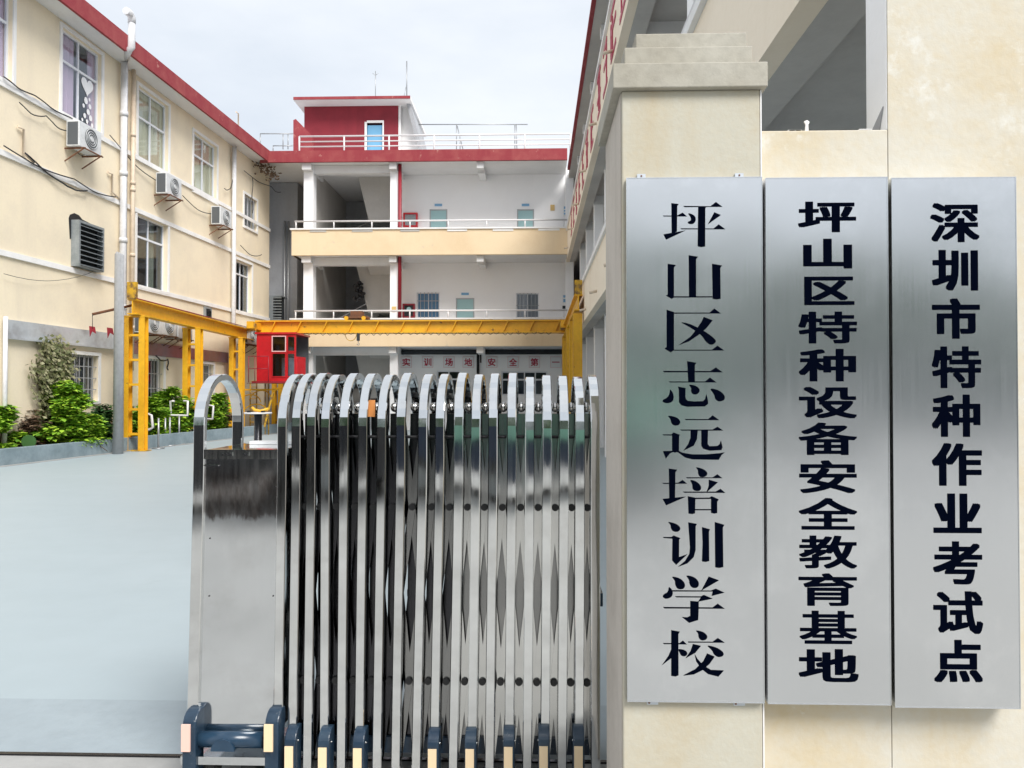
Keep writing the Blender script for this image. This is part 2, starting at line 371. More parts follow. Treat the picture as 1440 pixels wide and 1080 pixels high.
holes = [tuple(r) for r in R.values()]
ETOP = (LW(126, 0, .6)[1] + LW(367, 210, .6)[1])/2; EBOT = ETOP-.42
wall_mb(S0, S1, 0, EBOT, .24, holes).build('wall', M['cream'], LB)
# closed shell behind so that the rooms are dark
MB().box(S0, S0+.2, .24, 8, 0, EBOT).box(S1-.2, S1, .24, 8, 0, EBOT).box(S0+.2, S1-.2, 7.8, 8, 0, EBOT).box(S0+.2, S1-.2, .24, 7.8, 3.5, 3.7).box(S0+.2, S1-.2, .24, 7.8, 7.1, 7.3).build('inner_walls', M['grey_wall'], LB)
MB().box(S0-.5, S1+.3, -.6, 8.2, EBOT+.003, EBOT+.12).build('eave_slab', M['soffit_light'], LB)
MB().box(S0-.5, S1+.3, -.68, -.603, EBOT-.05, ETOP).build('eave_fascia', M['red'], LB)
def molding(pts, h=.13, pr=.06, name='molding'):
    zs = [LW(u, v)[1] for u, v in pts]; z = sum(zs)/len(zs); return z
for name, pts, segs in (('sill', ((0,108),(167,206),(300,287)), None), ('m2', ((0,207),(160,278),(180,291),(320,357)), None), ('m3', ((0,347),(160,393),(318,440)), None)):
    z = molding(pts); MB().box(S0, S1, -.05, -.002, z-.07, z+.06).build('molding', M['trim'], LB)
    print(name, [round(LW(*p)[1], 2) for p in pts])
def window(parent, r, cols=2, split=.36, y=.0, depth=.1, fr=M['frame_w'], gl=M['glass'], curtain=None, trim=.09, fw=.05, sill=True, grille=None, cpanels=((0, 1),)):
    x0, x1, z0, z1 = r
    f = MB()
    yy = y+depth
    for a, b, c, d in ((x0, x1, z0, z0+fw), (x0, x1, z1-fw, z1)): f.box(a, b, yy, yy+.06, c, d)
    for a, b in ((x0, x0+fw), (x1-fw, x1)): f.box(a, b, yy, yy+.06, z0+fw, z1-fw)
    zs = z1-(z1-z0)*split if split else None
    if zs: f.box(x0+fw, x1-fw, yy-.002, yy+.058, zs-fw*.6, zs+fw*.6)
    rows = [(z0+fw, (zs-fw*.6) if zs else z1-fw)] + ([(zs+fw*.6, z1-fw)] if zs else [])
    cw = (x1-x0-2*fw)/cols
    for c, d in rows:
        for i in range(1, cols): f.box(x0+fw+cw*i-fw*.4, x0+fw+cw*i+fw*.4, yy+.003, yy+.055, c, d)
    w = f.build('window', fr, parent)
    for c, d in rows:
        for i in range(cols):
            MB().box(x0+fw+cw*i+(fw*.4 if i else 0), x0+fw+cw*(i+1)-(fw*.4 if i < cols-1 else 0), yy+.025, yy+.031, c, d).build('pane', gl, w)
    if trim:
        t = MB(); p = y-.035
        t.box(x0-trim, x0-.001, p, y+.01, z0-trim, z1+trim).box(x1+.001, x1+trim, p, y+.01, z0-trim, z1+trim).box(x0-.001, x1+.001, p, y+.01, z1+.001, z1+trim).box(x0-.001, x1+.001, p-.02, y+.01, z0-trim, z0-.001)
        t.build('surround', M['trim'], w)
    if curtain:
        for a, b in cpanels:
            c = MB(); n0 = 40; xa = x0+(x1-x0)*a; xb = x0+(x1-x0)*b
            poly = [(xa+(xb-xa)*i/n0, yy+.10+.03*sin(i*1.9+a*7)+.015*sin(i*.7)) for i in range(n0+1)]
            for (p, q) in poly: c.v += [(p, q, z0), (p, q, z1)]
            for i in range(n0): c.f.append([2*i, 2*i+2, 2*i+3, 2*i+1]); c.sm.append(True)
            c.build('curtain', curtain, w)
    if grille:
        sp, hb = grille; k = int((x1-x0)/sp)
        for i in range(1, k): MB().box(x0+(x1-x0)*i/k-.009, x0+(x1-x0)*i/k+.009, y+.02, y+.038, z0, z1).build('bar', M['frame_g'] if fr is not M['rail_w'] else M['rail_w'], w)
        for j in range(1, hb+1):
            zz = z0+(z1-z0)*j/(hb+1); MB().box(x0, x1, y+.04, y+.05, zz-.012, zz+.012).build('bar', M['frame_g'] if fr is not M['rail_w'] else M['rail_w'], w)
    return w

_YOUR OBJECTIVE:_
Copy the listing exactly. Any image in it stays out of the copy.

_EXPECTED ANSWER:_
Keep writing the Blender script for this image. This is part 2, starting at line 371. More parts follow. Treat the picture as 1440 pixels wide and 1080 pixels high.
holes = [tuple(r) for r in R.values()]
ETOP = (LW(126, 0, .6)[1] + LW(367, 210, .6)[1])/2; EBOT = ETOP-.42
wall_mb(S0, S1, 0, EBOT, .24, holes).build('wall', M['cream'], LB)
# closed shell behind so that the rooms are dark
MB().box(S0, S0+.2, .24, 8, 0, EBOT).box(S1-.2, S1, .24, 8, 0, EBOT).box(S0+.2, S1-.2, 7.8, 8, 0, EBOT).box(S0+.2, S1-.2, .24, 7.8, 3.5, 3.7).box(S0+.2, S1-.2, .24, 7.8, 7.1, 7.3).build('inner_walls', M['grey_wall'], LB)
MB().box(S0-.5, S1+.3, -.6, 8.2, EBOT+.003, EBOT+.12).build('eave_slab', M['soffit_light'], LB)
MB().box(S0-.5, S1+.3, -.68, -.603, EBOT-.05, ETOP).build('eave_fascia', M['red'], LB)
def molding(pts, h=.13, pr=.06, name='molding'):
    zs = [LW(u, v)[1] for u, v in pts]; z = sum(zs)/len(zs); return z
for name, pts, segs in (('sill', ((0,108),(167,206),(300,287)), None), ('m2', ((0,207),(160,278),(180,291),(320,357)), None), ('m3', ((0,347),(160,393),(318,440)), None)):
    z = molding(pts); MB().box(S0, S1, -.05, -.002, z-.07, z+.06).build('molding', M['trim'], LB)
    print(name, [round(LW(*p)[1], 2) for p in pts])
def window(parent, r, cols=2, split=.36, y=.0, depth=.1, fr=M['frame_w'], gl=M['glass'], curtain=None, trim=.09, fw=.05, sill=True, grille=None, cpanels=((0, 1),)):
    x0, x1, z0, z1 = r
    f = MB()
    yy = y+depth
    for a, b, c, d in ((x0, x1, z0, z0+fw), (x0, x1, z1-fw, z1)): f.box(a, b, yy, yy+.06, c, d)
    for a, b in ((x0, x0+fw), (x1-fw, x1)): f.box(a, b, yy, yy+.06, z0+fw, z1-fw)
    zs = z1-(z1-z0)*split if split else None
    if zs: f.box(x0+fw, x1-fw, yy-.002, yy+.058, zs-fw*.6, zs+fw*.6)
    rows = [(z0+fw, (zs-fw*.6) if zs else z1-fw)] + ([(zs+fw*.6, z1-fw)] if zs else [])
    cw = (x1-x0-2*fw)/cols
    for c, d in rows:
        for i in range(1, cols): f.box(x0+fw+cw*i-fw*.4, x0+fw+cw*i+fw*.4, yy+.003, yy+.055, c, d)
    w = f.build('window', fr, parent)
    for c, d in rows:
        for i in range(cols):
            MB().box(x0+fw+cw*i+(fw*.4 if i else 0), x0+fw+cw*(i+1)-(fw*.4 if i < cols-1 else 0), yy+.025, yy+.031, c, d).build('pane', gl, w)
    if trim:
        t = MB(); p = y-.035
        t.box(x0-trim, x0-.001, p, y+.01, z0-trim, z1+trim).box(x1+.001, x1+trim, p, y+.01, z0-trim, z1+trim).box(x0-.001, x1+.001, p, y+.01, z1+.001, z1+trim).box(x0-.001, x1+.001, p-.02, y+.01, z0-trim, z0-.001)
        t.build('surround', M['trim'], w)
    if curtain:
        for a, b in cpanels:
            c = MB(); n0 = 40; xa = x0+(x1-x0)*a; xb = x0+(x1-x0)*b
            poly = [(xa+(xb-xa)*i/n0, yy+.10+.03*sin(i*1.9+a*7)+.015*sin(i*.7)) for i in range(n0+1)]
            for (p, q) in poly: c.v += [(p, q, z0), (p, q, z1)]
            for i in range(n0): c.f.append([2*i, 2*i+2, 2*i+3, 2*i+1]); c.sm.append(True)
            c.build('curtain', curtain, w)
    if grille:
        sp, hb = grille; k = int((x1-x0)/sp)
        for i in range(1, k): MB().box(x0+(x1-x0)*i/k-.009, x0+(x1-x0)*i/k+.009, y+.02, y+.038, z0, z1).build('bar', M['frame_g'] if fr is not M['rail_w'] else M['rail_w'], w)
        for j in range(1, hb+1):
            zz = z0+(z1-z0)*j/(hb+1); MB().box(x0, x1, y+.04, y+.05, zz-.012, zz+.012).build('bar', M['frame_g'] if fr is not M['rail_w'] else M['rail_w'], w)
    return w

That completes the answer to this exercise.